--- Data provided ---

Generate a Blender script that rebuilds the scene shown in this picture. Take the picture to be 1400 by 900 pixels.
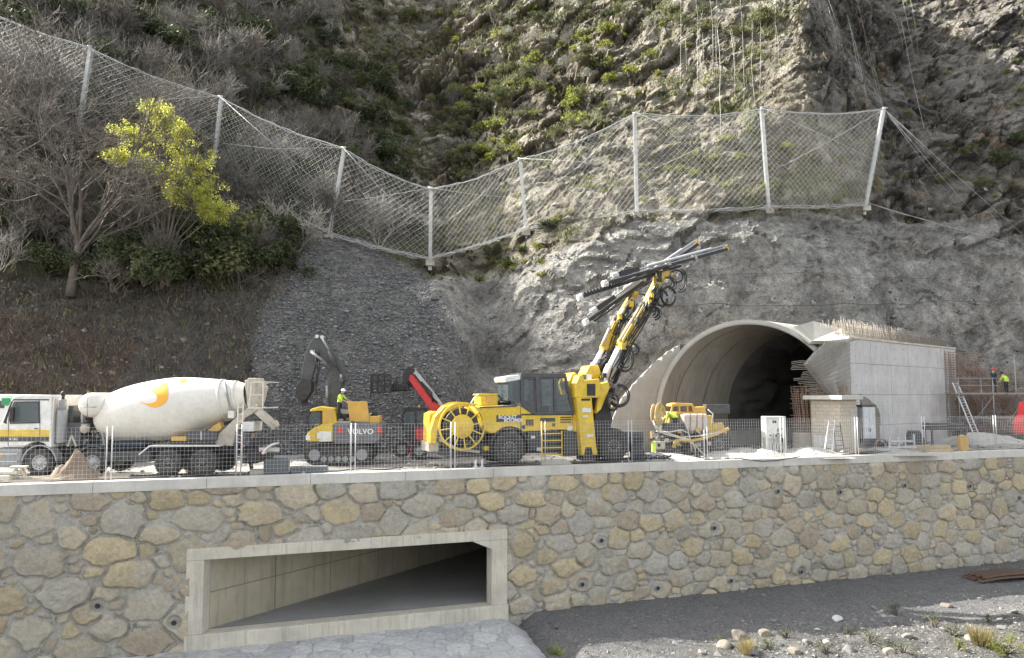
import bpy, bmesh, math, random
import numpy as np
from mathutils import Vector, Matrix, Euler

random.seed(7)
R_ = math.radians
SC = bpy.context.scene
for o in list(bpy.data.objects): bpy.data.objects.remove(o)
COL = SC.collection

# ---------------------------------------------------------------- camera
CAMZ = 3.2; FPX = 1050.0; PITCH = math.atan(91.0/1050.0)
cam = bpy.data.cameras.new('camera'); camo = bpy.data.objects.new('camera', cam); COL.objects.link(camo)
camo.location = (0, 0, CAMZ); camo.rotation_euler = (math.pi/2+PITCH, 0, 0)
cam.sensor_width = 36; cam.lens = 27; cam.clip_start = .1; cam.clip_end = 2000
SC.camera = camo
# ---------------------------------------------------------------- light
SUN_AZ = Vector((-0.95, 0.32)).normalized(); SUN_EL = R_(38)
world = bpy.data.worlds.new('World'); SC.world = world; world.use_nodes = True
nt = world.node_tree; nt.nodes.clear()
sky = nt.nodes.new('ShaderNodeTexSky'); sky.sky_type = 'NISHITA'; sky.sun_disc = False
sky.sun_elevation = SUN_EL; sky.sun_rotation = math.atan2(SUN_AZ.x, SUN_AZ.y); sky.air_density = 1.0; sky.dust_density = 2.5; sky.ozone_density = .6
bg = nt.nodes.new('ShaderNodeBackground'); bg.inputs[1].default_value = .15
wo = nt.nodes.new('ShaderNodeOutputWorld')
hs = nt.nodes.new('ShaderNodeHueSaturation'); hs.inputs['Saturation'].default_value = .25; nt.links.new(sky.outputs[0], hs.inputs['Color']); nt.links.new(hs.outputs[0], bg.inputs[0]); nt.links.new(bg.outputs[0], wo.inputs[0])
sl = bpy.data.lights.new('sun', 'SUN'); sl.energy = 5.0; sl.angle = R_(.6); sl.color = (1, .955, .87)
so = bpy.data.objects.new('sun', sl); COL.objects.link(so)
sd = Vector((SUN_AZ.x*math.cos(SUN_EL), SUN_AZ.y*math.cos(SUN_EL), math.sin(SUN_EL)))
so.rotation_euler = sd.to_track_quat('Z', 'Y').to_euler(); so.location = sd*60
vs = SC.view_settings; vs.view_transform = 'Standard'; vs.look = 'None'; vs.exposure = 1.58; vs.gamma = 1
try: vs.use_curve_mapping = False
except Exception: pass

# ---------------------------------------------------------------- helpers
CP, SP = math.cos(PITCH), math.sin(PITCH)
def ray(px, py):
    x = (px-700)/FPX; y = (450-py)/FPX
    return Vector((x, CP-y*SP, SP+y*CP))
def P(px, py, Y):
    d = ray(px, py); return Vector((0, 0, CAMZ)) + d*(Y/d.y)
def PZ(px, py, z=0.0):
    d = ray(px, py); return Vector((0, 0, CAMZ)) + d*((z-CAMZ)/d.z)
def proj(X, Y, Z):
    f = Y*CP+(Z-CAMZ)*SP; v = -Y*SP+(Z-CAMZ)*CP
    return 700+FPX*X/f, 450-FPX*v/f

def tag(o, label=None, cat=None, group=None, kind=None):
    if label: o['label'] = label
    if cat: o['category'] = cat
    if group: o['group'] = group
    if kind: o['kind'] = kind
    return o
def empty(name, loc=(0, 0, 0), rz=0.0, label=None, cat=None, group=None):
    o = bpy.data.objects.new(name, None); COL.objects.link(o); o.empty_display_size = .3
    o.location = loc; o.rotation_euler = (0, 0, rz)
    return tag(o, label, cat, group)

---

## Problem description
Pictures are excluded: retype only the lines from the beginning of the listing above through the line with "from mathutils import Vector, Matrix, Euler", both included.

## Written answer
Generate a Blender script that rebuilds the scene shown in this picture. Take the picture to be 1400 by 900 pixels.
import bpy, bmesh, math, random
import numpy as np
from mathutils import Vector, Matrix, Euler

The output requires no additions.